-- BEGIN --
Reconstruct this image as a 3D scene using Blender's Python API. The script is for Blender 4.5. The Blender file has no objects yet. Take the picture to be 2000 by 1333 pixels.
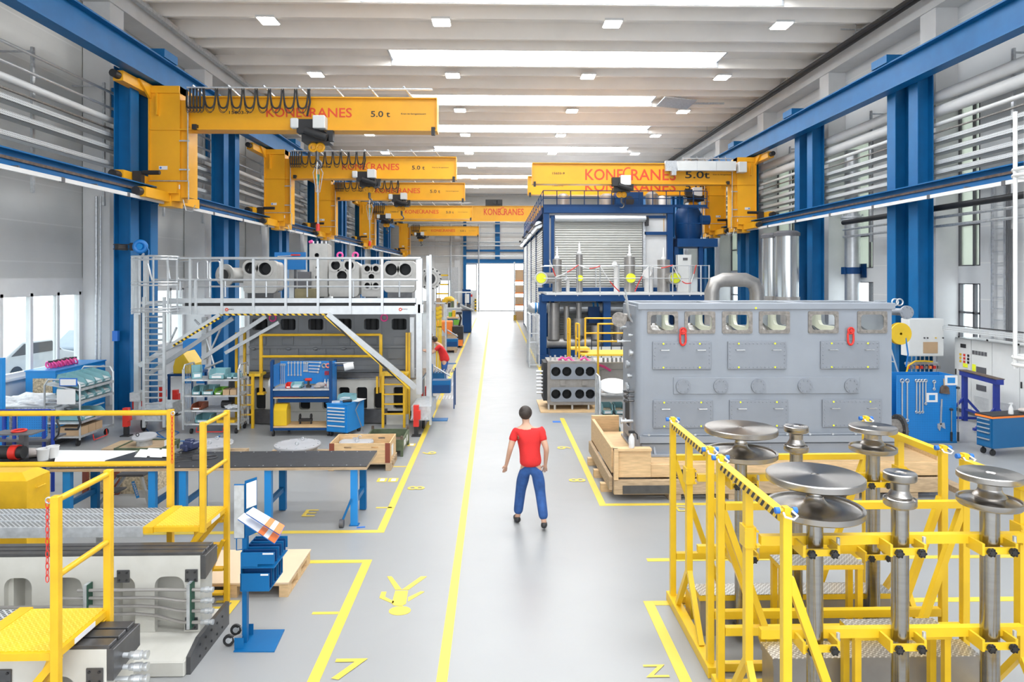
import bpy, bmesh, math, random
from mathutils import Vector, Matrix
from mathutils.geometry import tessellate_polygon
random.seed(7)
PI = math.pi
S = bpy.context.scene
COL = S.collection

# ---------------------------------------------------------------- camera, world, exposure
F = 1333.0; H = 3.65; TH = math.atan(33 / 1333.0)
cam_d = bpy.data.cameras.new('camera'); cam = bpy.data.objects.new('camera', cam_d); COL.objects.link(cam)
cam.location = (0, 0, H); cam.rotation_euler = (PI / 2, 0, -TH)
cam_d.sensor_width = 36; cam_d.lens = F / 2000 * 36
cam_d.shift_y = -(666.5 - 540) / 2000.0
cam_d.clip_end = 300; cam_d.clip_start = 0.05
S.camera = cam
S.view_settings.view_transform = 'Standard'; S.view_settings.look = 'None'
S.view_settings.gamma = 1.0; S.view_settings.use_curve_mapping = False
S.view_settings.exposure = 0.40
w = bpy.data.worlds.new('sky'); S.world = w; w.use_nodes = True
bg = w.node_tree.nodes['Background']; bg.inputs[0].default_value = (0.92, 0.96, 1.0, 1); bg.inputs[1].default_value = 2.5
SKY_E, LAMP_E, GATE_E = 10.0, 18.0, 5.0     # what the skylights, lamps and gate give off
S.cycles.max_bounces = 8; S.cycles.diffuse_bounces = 4; S.cycles.glossy_bounces = 3
S.cycles.transparent_max_bounces = 8; S.cycles.sample_clamp_indirect = 6

def ray(px, py):
    a = (px - 1000) / F; b = (540 - py) / F
    return (math.sin(TH) + a * math.cos(TH), math.cos(TH) - a * math.sin(TH), b)
def fl(px, py, z=0.0):
    r = ray(px, py); t = (z - H) / r[2]; return (r[0] * t, r[1] * t)
def at(px, py, Y):
    r = ray(px, py); t = Y / r[1]; return (r[0] * t, H + r[2] * t)
def ax(px, Y): return at(px, 600, Y)[0]
def az(py, Y, px=1000): return at(px, py, Y)[1]
def Yx(px, X): r = ray(px, 600); return r[1] * X / r[0]

# ---------------------------------------------------------------- materials
def rgb(r, g, b):
    f = lambda c: ((c / 255.0 + 0.055) / 1.055) ** 2.4 if c > 10 else c / 255.0 / 12.92
    return (f(r), f(g), f(b))
MATS = {}
def mat(name, col, rough=0.5, metal=0.0, var=0.06, scale=3.0, bump=0.0, bscale=40.0, emit=0.0, dirt=None, spec=0.5, stretch=None, coat=0.0):
    m = bpy.data.materials.new(name); m.use_nodes = True; nt = m.node_tree; N = nt.nodes; L = nt.links
    b = N['Principled BSDF']
    b.inputs['Roughness'].default_value = rough; b.inputs['Metallic'].default_value = metal
    b.inputs['Specular IOR Level'].default_value = spec; b.inputs['Coat Weight'].default_value = coat
    tc = N.new('ShaderNodeTexCoord'); mp = N.new('ShaderNodeMapping')
    L.new(tc.outputs['Object'], mp.inputs[0])
    if stretch: mp.inputs['Scale'].default_value = stretch
    no = N.new('ShaderNodeTexNoise'); no.inputs['Scale'].default_value = scale; no.inputs['Detail'].default_value = 5
    L.new(mp.outputs[0], no.inputs['Vector'])
    cr = N.new('ShaderNodeValToRGB'); L.new(no.outputs[0], cr.inputs[0])
    lo = [c * (1 - var) for c in col]; hi = [min(1, c * (1 + var)) for c in col]
    if dirt: lo = dirt
    cr.color_ramp.elements[0].position = 0.3; cr.color_ramp.elements[1].position = 0.7
    cr.color_ramp.elements[0].color = (*lo, 1); cr.color_ramp.elements[1].color = (*hi, 1)
    L.new(cr.outputs[0], b.inputs['Base Color'])
    if bump:
        n2 = N.new('ShaderNodeTexNoise'); n2.inputs['Scale'].default_value = bscale; L.new(mp.outputs[0], n2.inputs['Vector'])
        bp = N.new('ShaderNodeBump'); bp.inputs['Strength'].default_value = bump; bp.inputs['Distance'].default_value = 0.01
        L.new(n2.outputs[0], bp.inputs['Height']); L.new(bp.outputs[0], b.inputs['Normal'])
    if emit:
        b.inputs['Emission Color'].default_value = (*col, 1); b.inputs['Emission Strength'].default_value = emit
    MATS[name] = m; return m
def nodes(m): return m.node_tree.nodes, m.node_tree.links, m.node_tree.nodes['Principled BSDF']
def mth(N, L, op, a, b=None):
    n = N.new('ShaderNodeMath'); n.operation = op
    for i, v in enumerate((a, b)):
        if v is None: continue
        if isinstance(v, (int, float)): n.inputs[i].default_value = v
        else: L.new(v, n.inputs[i])
    return n.outputs[0]
def objxyz(N, L):
    tc = N.new('ShaderNodeTexCoord'); s = N.new('ShaderNodeSeparateXYZ'); L.new(tc.outputs['Object'], s.inputs[0])
    return s.outputs
def mixcol(m, fac, col2):      # lay col2 over the base colour where fac = 1
    N, L, b = nodes(m); src = b.inputs['Base Color'].links[0].from_socket
    mx = N.new('ShaderNodeMix'); mx.data_type = 'RGBA'; L.new(fac, mx.inputs[0]); L.new(src, mx.inputs[6]); mx.inputs[7].default_value = (*col2, 1)
    L.new(mx.outputs[2], b.inputs['Base Color'])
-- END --
▶ [Aim]
In the lines above, locate the string "scene". Copy every line where it occurs.

▶ [Response to the task]
Reconstruct this image as a 3D scene using Blender's Python API. The script is for Blender 4.5. The Blender file has no objects yet. Take the picture to be 2000 by 1333 pixels.
S = bpy.context.scene